[Start MATERIAL]

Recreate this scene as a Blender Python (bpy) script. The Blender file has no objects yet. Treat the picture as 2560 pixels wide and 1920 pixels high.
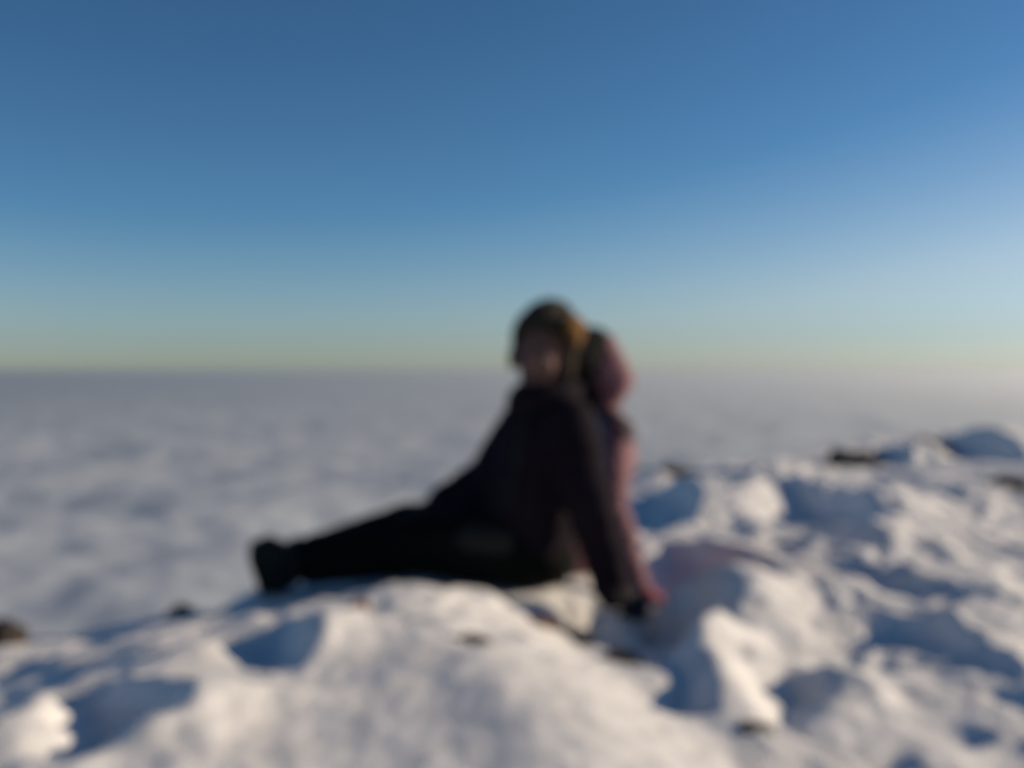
import bpy, bmesh, math, random
import numpy as np
from mathutils import Vector, Matrix, noise as mnoise

random.seed(7)
S = bpy.context.scene
COL = S.collection

# ------------------------------------------------------------------ camera
cam_d = bpy.data.cameras.new('camera')
cam = bpy.data.objects.new('camera', cam_d); COL.objects.link(cam)
S.camera = cam
cam_d.lens = 38.0; cam_d.sensor_width = 36.0
cam_d.clip_start = 0.02; cam_d.clip_end = 400000
cam.location = (0, 0, 0)
cam.rotation_euler = (math.radians(90 - 0.70), 0, 0)
cam_d.dof.use_dof = True                 # the photograph is out of focus throughout: focused far too near
cam_d.dof.focus_distance = 0.15
cam_d.dof.aperture_fstop = 14.5

# ------------------------------------------------------------------ light
SUN_EL, SUN_AZ = 16.5, 14.0      # azimuth from +X (right) towards +Y (away from the camera)
ce, se = math.cos(math.radians(SUN_EL)), math.sin(math.radians(SUN_EL))
sdir = Vector((ce*math.cos(math.radians(SUN_AZ)), ce*math.sin(math.radians(SUN_AZ)), se))
W = bpy.data.worlds.new('World'); S.world = W; W.use_nodes = True
nt = W.node_tree; nt.nodes.clear()
out = nt.nodes.new('ShaderNodeOutputWorld'); bg = nt.nodes.new('ShaderNodeBackground')
sky = nt.nodes.new('ShaderNodeTexSky'); sky.sky_type = 'NISHITA'; sky.sun_disc = False
sky.sun_elevation = math.radians(SUN_EL)
sky.sun_rotation = math.radians(90 - SUN_AZ)
sky.altitude = 1500; sky.air_density = 1.0; sky.dust_density = 0.9; sky.ozone_density = 4.3
bg.inputs[1].default_value = 0.057
gam = nt.nodes.new('ShaderNodeGamma'); gam.inputs[1].default_value = 1.3      # contrast of the camera's sky
nt.links.new(sky.outputs[0], gam.inputs[0]); hs = nt.nodes.new('ShaderNodeHueSaturation'); bw = nt.nodes.new('ShaderNodeRGBToBW'); mr = nt.nodes.new('ShaderNodeMapRange')
for k_, v_ in zip((1, 2, 3, 4), (3.5, 7.0, 1.0, .60)): mr.inputs[k_].default_value = v_     # brighter sky is paler
nt.links.new(gam.outputs[0], bw.inputs[0]); nt.links.new(bw.outputs[0], mr.inputs[0]); nt.links.new(mr.outputs[0], hs.inputs['Saturation'])
hs.inputs['Hue'].default_value = .489
nt.links.new(gam.outputs[0], hs.inputs['Color']); nt.links.new(hs.outputs[0], bg.inputs[0])
nt.links.new(bg.outputs[0], out.inputs[0])
sl = bpy.data.lights.new('sun', 'SUN'); so = bpy.data.objects.new('sun', sl); COL.objects.link(so)
sl.energy = 5.0; sl.angle = math.radians(0.55); sl.color = (1.0, 0.82, 0.60)
so.rotation_euler = sdir.to_track_quat('Z', 'Y').to_euler()
S.view_settings.view_transform = 'Standard'; S.view_settings.look = 'None'
S.view_settings.exposure = 0.03; S.view_settings.gamma = 1.0

# ------------------------------------------------------------------ helpers
F = 2335.0; CX = 1106.0; CY = 801.0
def P(px, py, Y):                # photograph sighting (2212 px wide) at distance Y -> point in metres
    return Vector(((px-CX)*Y/F, Y, -(py-CY)*Y/F))

def tag(o, label=None, cat=None, group=None, kind=None):
    if label: o['label'] = label
    if cat: o['category'] = cat
    if group: o['group'] = group
    if kind: o['kind'] = kind
    return o

def mat(name, col, rough=0.8, var=0.0, vscale=20, bump=0.0, bscale=60, spec=0.3, sheen=0.0, col2=None):
    m = bpy.data.materials.new(name); m.use_nodes = True
    n = m.node_tree; b = n.nodes['Principled BSDF']
    b.inputs['Roughness'].default_value = rough
    b.inputs['Specular IOR Level'].default_value = spec
    if sheen: b.inputs['Sheen Weight'].default_value = sheen
    tc = n.nodes.new('ShaderNodeTexCoord')
    if var or col2:
        t = n.nodes.new('ShaderNodeTexNoise'); t.inputs['Scale'].default_value = vscale
        t.inputs['Detail'].default_value = 6
        n.links.new(tc.outputs['Object'], t.inputs['Vector'])
        r = n.nodes.new('ShaderNodeValToRGB')
        c2 = col2 or tuple(min(1, c*(1+var)) for c in col)
        c1 = tuple(c*(1-var) for c in col)
        r.color_ramp.elements[0].position = .35; r.color_ramp.elements[1].position = .65
        r.color_ramp.elements[0].color = (*c1, 1); r.color_ramp.elements[1].color = (*c2, 1)
        n.links.new(t.outputs['Fac'], r.inputs[0]); n.links.new(r.outputs[0], b.inputs['Base Color'])
    else:
        b.inputs['Base Color'].default_value = (*col, 1)
    if bump:
        t = n.nodes.new('ShaderNodeTexNoise'); t.inputs['Scale'].default_value = bscale
        t.inputs['Detail'].default_value = 8
        n.links.new(tc.outputs['Object'], t.inputs['Vector'])
        k = n.nodes.new('ShaderNodeBump'); k.inputs['Strength'].default_value = bump
        k.inputs['Distance'].default_value = 0.01
        n.links.new(t.outputs['Fac'], k.inputs['Height']); n.links.new(k.outputs[0], b.inputs['Normal'])
    return m

def perlin(x, y, seed=0):
    rs = np.random.RandomState(seed); N = 256
    ang = rs.rand(N, N)*2*np.pi; gx, gy = np.cos(ang), np.sin(ang)
    xi = np.floor(x).astype(int); yi = np.floor(y).astype(int); xf = x-xi; yf = y-yi
    def g(i, j):
        a, b = (xi+i) % N, (yi+j) % N
        return gx[a, b]*(xf-i)+gy[a, b]*(yf-j)
    u = xf*xf*xf*(xf*(xf*6-15)+10); v = yf*yf*yf*(yf*(yf*6-15)+10)
    return (g(0,0)*(1-u)+g(1,0)*u)*(1-v)+(g(0,1)*(1-u)+g(1,1)*u)*v
def fbm(x, y, o=4, seed=0, gain=.5):
    s = 0; a = 1.0
    for k in range(o):
        s = s + a*perlin(x*2**k+17.3*k, y*2**k+5.1*k, seed+k); a *= gain
    return s
def smooth(a, b, x):
    t = np.clip((x-a)/(b-a), 0, 1); return t*t*(3-2*t)

def grid_mesh(name, X, Y, Z, m):
    h, w = X.shape
    co = np.stack([X, Y, Z], -1).reshape(-1, 3)
    i = np.arange(h*w).reshape(h, w)
    q = np.stack([i[:-1,:-1], i[:-1,1:], i[1:,1:], i[1:,:-1]], -1).reshape(-1, 4)
    me = bpy.data.meshes.new(name)
    me.vertices.add(len(co)); me.vertices.foreach_set('co', co.ravel())
    me.loops.add(q.size); me.loops.foreach_set('vertex_index', q.ravel())
    me.polygons.add(len(q)); me.polygons.foreach_set('loop_start', np.arange(len(q))*4)
    me.polygons.foreach_set('loop_total', np.full(len(q), 4))
    me.polygons.foreach_set('use_smooth', np.ones(len(q), bool))
    me.update(calc_edges=True); me.validate()
    me.materials.append(m)
    o = bpy.data.objects.new(name, me); COL.objects.link(o)
    return o

# ------------------------------------------------------------------ snow ground
# rim of the summit (plan view): beyond it the mountain falls away to the clouds
EDGE = np.array([(-14,-3),(-6,.2),(-2.6,1.8),(-1.45,2.66),(-1.0,3.12),(-.80,3.5),(-.55,3.75),(0,4.05),(.45,4.6),(.75,5.6),(.82,7.0),
                 (1.4,7.5),(2.2,7.9),(3.0,9.0),(4.2,10.2),(7,12),(14,15),(30,18)], float)
def edge_dist(x, y):
    d = np.full(x.shape, 1e9); sg = np.ones(x.shape)
    for (x0,y0),(x1,y1) in zip(EDGE[:-1], EDGE[1:]):
        dx, dy = x1-x0, y1-y0; L2 = dx*dx+dy*dy
        t = np.clip(((x-x0)*dx+(y-y0)*dy)/L2, 0, 1)
        ex, ey = x-(x0+t*dx), y-(y0+t*dy); dd = np.hypot(ex, ey)
        c = dx*(y-y0)-dy*(x-x0)
        m = dd < d; d = np.where(m, dd, d); sg = np.where(m, np.where(c < 0, 1, -1), sg)
    return d*sg                       # positive on the plateau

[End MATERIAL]

Scan the material and collect every line that contains "scene".

RESPONSE FOR THIS EXERCISE:
Recreate this scene as a Blender Python (bpy) script. The Blender file has no objects yet. Treat the picture as 2560 pixels wide and 1920 pixels high.
S = bpy.context.scene